— START —

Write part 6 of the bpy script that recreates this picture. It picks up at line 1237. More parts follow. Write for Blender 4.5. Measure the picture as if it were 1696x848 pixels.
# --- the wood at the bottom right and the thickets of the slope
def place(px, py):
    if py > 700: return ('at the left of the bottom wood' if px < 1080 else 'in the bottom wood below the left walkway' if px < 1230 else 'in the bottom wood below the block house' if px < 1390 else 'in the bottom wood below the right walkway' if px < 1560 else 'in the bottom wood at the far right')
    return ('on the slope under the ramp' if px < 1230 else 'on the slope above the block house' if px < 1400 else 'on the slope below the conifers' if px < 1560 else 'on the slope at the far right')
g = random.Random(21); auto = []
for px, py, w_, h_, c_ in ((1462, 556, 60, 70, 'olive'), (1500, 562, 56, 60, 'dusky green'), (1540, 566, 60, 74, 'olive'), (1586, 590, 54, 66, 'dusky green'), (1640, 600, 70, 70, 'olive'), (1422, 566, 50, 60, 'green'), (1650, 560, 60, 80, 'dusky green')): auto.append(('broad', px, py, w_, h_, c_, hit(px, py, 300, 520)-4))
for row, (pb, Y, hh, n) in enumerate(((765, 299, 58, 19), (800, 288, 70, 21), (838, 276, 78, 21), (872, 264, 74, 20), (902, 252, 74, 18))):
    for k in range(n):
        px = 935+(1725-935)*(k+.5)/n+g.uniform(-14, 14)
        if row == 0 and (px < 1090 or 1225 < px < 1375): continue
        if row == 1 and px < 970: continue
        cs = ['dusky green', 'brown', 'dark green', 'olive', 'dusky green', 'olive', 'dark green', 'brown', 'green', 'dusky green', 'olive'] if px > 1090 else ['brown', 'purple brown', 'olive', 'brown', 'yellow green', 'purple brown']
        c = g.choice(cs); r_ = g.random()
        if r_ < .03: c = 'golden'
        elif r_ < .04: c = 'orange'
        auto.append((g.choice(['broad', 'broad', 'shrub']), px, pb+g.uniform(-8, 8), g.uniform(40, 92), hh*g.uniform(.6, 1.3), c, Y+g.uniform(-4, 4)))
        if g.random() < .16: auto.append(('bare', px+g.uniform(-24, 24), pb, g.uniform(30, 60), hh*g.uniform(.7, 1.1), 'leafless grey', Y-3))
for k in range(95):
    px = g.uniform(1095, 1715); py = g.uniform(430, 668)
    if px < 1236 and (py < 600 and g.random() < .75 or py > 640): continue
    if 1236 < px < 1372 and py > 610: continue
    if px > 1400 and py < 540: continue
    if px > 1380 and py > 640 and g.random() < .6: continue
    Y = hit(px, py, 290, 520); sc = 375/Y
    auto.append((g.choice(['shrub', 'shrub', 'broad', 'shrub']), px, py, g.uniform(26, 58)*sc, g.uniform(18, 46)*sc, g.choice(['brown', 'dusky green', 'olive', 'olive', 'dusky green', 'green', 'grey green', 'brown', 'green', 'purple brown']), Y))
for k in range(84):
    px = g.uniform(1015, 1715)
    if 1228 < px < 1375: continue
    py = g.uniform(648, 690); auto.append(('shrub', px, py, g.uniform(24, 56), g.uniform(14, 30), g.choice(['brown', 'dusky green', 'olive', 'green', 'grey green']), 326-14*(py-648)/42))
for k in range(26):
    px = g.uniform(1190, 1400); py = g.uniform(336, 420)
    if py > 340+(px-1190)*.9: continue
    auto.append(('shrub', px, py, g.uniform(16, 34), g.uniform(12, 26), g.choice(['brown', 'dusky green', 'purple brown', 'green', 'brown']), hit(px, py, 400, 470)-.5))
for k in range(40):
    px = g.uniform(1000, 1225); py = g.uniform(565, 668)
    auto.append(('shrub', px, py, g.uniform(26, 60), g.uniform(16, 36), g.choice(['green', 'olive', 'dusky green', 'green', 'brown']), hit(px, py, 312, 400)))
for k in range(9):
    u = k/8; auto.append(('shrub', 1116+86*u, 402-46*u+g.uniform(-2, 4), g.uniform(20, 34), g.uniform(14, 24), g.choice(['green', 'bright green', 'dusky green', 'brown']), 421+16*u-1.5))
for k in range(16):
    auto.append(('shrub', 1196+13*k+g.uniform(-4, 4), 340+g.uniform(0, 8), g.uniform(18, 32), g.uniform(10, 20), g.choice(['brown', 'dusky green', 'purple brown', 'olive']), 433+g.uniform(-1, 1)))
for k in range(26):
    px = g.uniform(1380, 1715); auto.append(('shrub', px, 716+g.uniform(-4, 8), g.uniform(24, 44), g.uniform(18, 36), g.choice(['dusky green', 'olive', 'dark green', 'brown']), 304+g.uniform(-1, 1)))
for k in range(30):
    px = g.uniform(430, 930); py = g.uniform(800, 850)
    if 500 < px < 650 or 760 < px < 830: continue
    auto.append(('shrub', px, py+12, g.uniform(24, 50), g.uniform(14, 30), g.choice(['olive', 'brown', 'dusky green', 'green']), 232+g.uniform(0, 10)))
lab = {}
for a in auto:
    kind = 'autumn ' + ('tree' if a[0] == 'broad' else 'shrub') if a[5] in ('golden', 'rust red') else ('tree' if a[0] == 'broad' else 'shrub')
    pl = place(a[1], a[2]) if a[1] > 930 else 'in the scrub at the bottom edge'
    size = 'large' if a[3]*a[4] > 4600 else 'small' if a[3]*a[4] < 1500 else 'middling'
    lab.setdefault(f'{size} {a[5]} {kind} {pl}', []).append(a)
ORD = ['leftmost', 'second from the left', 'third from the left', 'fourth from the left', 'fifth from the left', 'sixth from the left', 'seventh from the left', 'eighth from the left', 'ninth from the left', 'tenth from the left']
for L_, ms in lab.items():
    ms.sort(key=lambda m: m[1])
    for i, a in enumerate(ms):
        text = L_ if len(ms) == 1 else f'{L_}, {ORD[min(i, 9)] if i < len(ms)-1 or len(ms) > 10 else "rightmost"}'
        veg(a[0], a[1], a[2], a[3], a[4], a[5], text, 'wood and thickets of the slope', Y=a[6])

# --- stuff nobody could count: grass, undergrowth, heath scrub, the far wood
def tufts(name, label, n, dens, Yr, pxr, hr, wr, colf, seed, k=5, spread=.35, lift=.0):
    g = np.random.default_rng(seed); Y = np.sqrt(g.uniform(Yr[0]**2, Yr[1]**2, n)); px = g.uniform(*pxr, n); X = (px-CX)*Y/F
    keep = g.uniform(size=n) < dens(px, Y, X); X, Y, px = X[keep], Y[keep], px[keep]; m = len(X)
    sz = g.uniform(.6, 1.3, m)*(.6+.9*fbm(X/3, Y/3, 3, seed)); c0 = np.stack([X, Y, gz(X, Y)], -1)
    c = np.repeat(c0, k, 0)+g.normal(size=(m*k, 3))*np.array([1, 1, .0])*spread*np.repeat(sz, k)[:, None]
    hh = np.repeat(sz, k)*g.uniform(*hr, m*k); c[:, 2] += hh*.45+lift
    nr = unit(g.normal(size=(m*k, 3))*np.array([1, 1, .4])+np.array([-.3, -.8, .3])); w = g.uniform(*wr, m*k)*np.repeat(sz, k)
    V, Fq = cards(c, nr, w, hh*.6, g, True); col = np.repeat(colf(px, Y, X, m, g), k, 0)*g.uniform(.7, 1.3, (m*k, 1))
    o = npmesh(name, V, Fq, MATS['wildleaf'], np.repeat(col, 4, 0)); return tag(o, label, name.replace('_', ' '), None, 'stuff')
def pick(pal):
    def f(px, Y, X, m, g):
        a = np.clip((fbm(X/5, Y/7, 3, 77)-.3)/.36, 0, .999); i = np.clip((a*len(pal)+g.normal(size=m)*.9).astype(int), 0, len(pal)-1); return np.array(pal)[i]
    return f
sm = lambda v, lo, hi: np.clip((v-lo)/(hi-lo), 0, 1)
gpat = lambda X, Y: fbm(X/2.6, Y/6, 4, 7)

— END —

What needs to be done. Output the whole listing above again, word for word.

Result for this exercise.
Write part 6 of the bpy script that recreates this picture. It picks up at line 1237. More parts follow. Write for Blender 4.5. Measure the picture as if it were 1696x848 pixels.
# --- the wood at the bottom right and the thickets of the slope
def place(px, py):
    if py > 700: return ('at the left of the bottom wood' if px < 1080 else 'in the bottom wood below the left walkway' if px < 1230 else 'in the bottom wood below the block house' if px < 1390 else 'in the bottom wood below the right walkway' if px < 1560 else 'in the bottom wood at the far right')
    return ('on the slope under the ramp' if px < 1230 else 'on the slope above the block house' if px < 1400 else 'on the slope below the conifers' if px < 1560 else 'on the slope at the far right')
g = random.Random(21); auto = []
for px, py, w_, h_, c_ in ((1462, 556, 60, 70, 'olive'), (1500, 562, 56, 60, 'dusky green'), (1540, 566, 60, 74, 'olive'), (1586, 590, 54, 66, 'dusky green'), (1640, 600, 70, 70, 'olive'), (1422, 566, 50, 60, 'green'), (1650, 560, 60, 80, 'dusky green')): auto.append(('broad', px, py, w_, h_, c_, hit(px, py, 300, 520)-4))
for row, (pb, Y, hh, n) in enumerate(((765, 299, 58, 19), (800, 288, 70, 21), (838, 276, 78, 21), (872, 264, 74, 20), (902, 252, 74, 18))):
    for k in range(n):
        px = 935+(1725-935)*(k+.5)/n+g.uniform(-14, 14)
        if row == 0 and (px < 1090 or 1225 < px < 1375): continue
        if row == 1 and px < 970: continue
        cs = ['dusky green', 'brown', 'dark green', 'olive', 'dusky green', 'olive', 'dark green', 'brown', 'green', 'dusky green', 'olive'] if px > 1090 else ['brown', 'purple brown', 'olive', 'brown', 'yellow green', 'purple brown']
        c = g.choice(cs); r_ = g.random()
        if r_ < .03: c = 'golden'
        elif r_ < .04: c = 'orange'
        auto.append((g.choice(['broad', 'broad', 'shrub']), px, pb+g.uniform(-8, 8), g.uniform(40, 92), hh*g.uniform(.6, 1.3), c, Y+g.uniform(-4, 4)))
        if g.random() < .16: auto.append(('bare', px+g.uniform(-24, 24), pb, g.uniform(30, 60), hh*g.uniform(.7, 1.1), 'leafless grey', Y-3))
for k in range(95):
    px = g.uniform(1095, 1715); py = g.uniform(430, 668)
    if px < 1236 and (py < 600 and g.random() < .75 or py > 640): continue
    if 1236 < px < 1372 and py > 610: continue
    if px > 1400 and py < 540: continue
    if px > 1380 and py > 640 and g.random() < .6: continue
    Y = hit(px, py, 290, 520); sc = 375/Y
    auto.append((g.choice(['shrub', 'shrub', 'broad', 'shrub']), px, py, g.uniform(26, 58)*sc, g.uniform(18, 46)*sc, g.choice(['brown', 'dusky green', 'olive', 'olive', 'dusky green', 'green', 'grey green', 'brown', 'green', 'purple brown']), Y))
for k in range(84):
    px = g.uniform(1015, 1715)
    if 1228 < px < 1375: continue
    py = g.uniform(648, 690); auto.append(('shrub', px, py, g.uniform(24, 56), g.uniform(14, 30), g.choice(['brown', 'dusky green', 'olive', 'green', 'grey green']), 326-14*(py-648)/42))
for k in range(26):
    px = g.uniform(1190, 1400); py = g.uniform(336, 420)
    if py > 340+(px-1190)*.9: continue
    auto.append(('shrub', px, py, g.uniform(16, 34), g.uniform(12, 26), g.choice(['brown', 'dusky green', 'purple brown', 'green', 'brown']), hit(px, py, 400, 470)-.5))
for k in range(40):
    px = g.uniform(1000, 1225); py = g.uniform(565, 668)
    auto.append(('shrub', px, py, g.uniform(26, 60), g.uniform(16, 36), g.choice(['green', 'olive', 'dusky green', 'green', 'brown']), hit(px, py, 312, 400)))
for k in range(9):
    u = k/8; auto.append(('shrub', 1116+86*u, 402-46*u+g.uniform(-2, 4), g.uniform(20, 34), g.uniform(14, 24), g.choice(['green', 'bright green', 'dusky green', 'brown']), 421+16*u-1.5))
for k in range(16):
    auto.append(('shrub', 1196+13*k+g.uniform(-4, 4), 340+g.uniform(0, 8), g.uniform(18, 32), g.uniform(10, 20), g.choice(['brown', 'dusky green', 'purple brown', 'olive']), 433+g.uniform(-1, 1)))
for k in range(26):
    px = g.uniform(1380, 1715); auto.append(('shrub', px, 716+g.uniform(-4, 8), g.uniform(24, 44), g.uniform(18, 36), g.choice(['dusky green', 'olive', 'dark green', 'brown']), 304+g.uniform(-1, 1)))
for k in range(30):
    px = g.uniform(430, 930); py = g.uniform(800, 850)
    if 500 < px < 650 or 760 < px < 830: continue
    auto.append(('shrub', px, py+12, g.uniform(24, 50), g.uniform(14, 30), g.choice(['olive', 'brown', 'dusky green', 'green']), 232+g.uniform(0, 10)))
lab = {}
for a in auto:
    kind = 'autumn ' + ('tree' if a[0] == 'broad' else 'shrub') if a[5] in ('golden', 'rust red') else ('tree' if a[0] == 'broad' else 'shrub')
    pl = place(a[1], a[2]) if a[1] > 930 else 'in the scrub at the bottom edge'
    size = 'large' if a[3]*a[4] > 4600 else 'small' if a[3]*a[4] < 1500 else 'middling'
    lab.setdefault(f'{size} {a[5]} {kind} {pl}', []).append(a)
ORD = ['leftmost', 'second from the left', 'third from the left', 'fourth from the left', 'fifth from the left', 'sixth from the left', 'seventh from the left', 'eighth from the left', 'ninth from the left', 'tenth from the left']
for L_, ms in lab.items():
    ms.sort(key=lambda m: m[1])
    for i, a in enumerate(ms):
        text = L_ if len(ms) == 1 else f'{L_}, {ORD[min(i, 9)] if i < len(ms)-1 or len(ms) > 10 else "rightmost"}'
        veg(a[0], a[1], a[2], a[3], a[4], a[5], text, 'wood and thickets of the slope', Y=a[6])

# --- stuff nobody could count: grass, undergrowth, heath scrub, the far wood
def tufts(name, label, n, dens, Yr, pxr, hr, wr, colf, seed, k=5, spread=.35, lift=.0):
    g = np.random.default_rng(seed); Y = np.sqrt(g.uniform(Yr[0]**2, Yr[1]**2, n)); px = g.uniform(*pxr, n); X = (px-CX)*Y/F
    keep = g.uniform(size=n) < dens(px, Y, X); X, Y, px = X[keep], Y[keep], px[keep]; m = len(X)
    sz = g.uniform(.6, 1.3, m)*(.6+.9*fbm(X/3, Y/3, 3, seed)); c0 = np.stack([X, Y, gz(X, Y)], -1)
    c = np.repeat(c0, k, 0)+g.normal(size=(m*k, 3))*np.array([1, 1, .0])*spread*np.repeat(sz, k)[:, None]
    hh = np.repeat(sz, k)*g.uniform(*hr, m*k); c[:, 2] += hh*.45+lift
    nr = unit(g.normal(size=(m*k, 3))*np.array([1, 1, .4])+np.array([-.3, -.8, .3])); w = g.uniform(*wr, m*k)*np.repeat(sz, k)
    V, Fq = cards(c, nr, w, hh*.6, g, True); col = np.repeat(colf(px, Y, X, m, g), k, 0)*g.uniform(.7, 1.3, (m*k, 1))
    o = npmesh(name, V, Fq, MATS['wildleaf'], np.repeat(col, 4, 0)); return tag(o, label, name.replace('_', ' '), None, 'stuff')
def pick(pal):
    def f(px, Y, X, m, g):
        a = np.clip((fbm(X/5, Y/7, 3, 77)-.3)/.36, 0, .999); i = np.clip((a*len(pal)+g.normal(size=m)*.9).astype(int), 0, len(pal)-1); return np.array(pal)[i]
    return f
sm = lambda v, lo, hi: np.clip((v-lo)/(hi-lo), 0, 1)
gpat = lambda X, Y: fbm(X/2.6, Y/6, 4, 7)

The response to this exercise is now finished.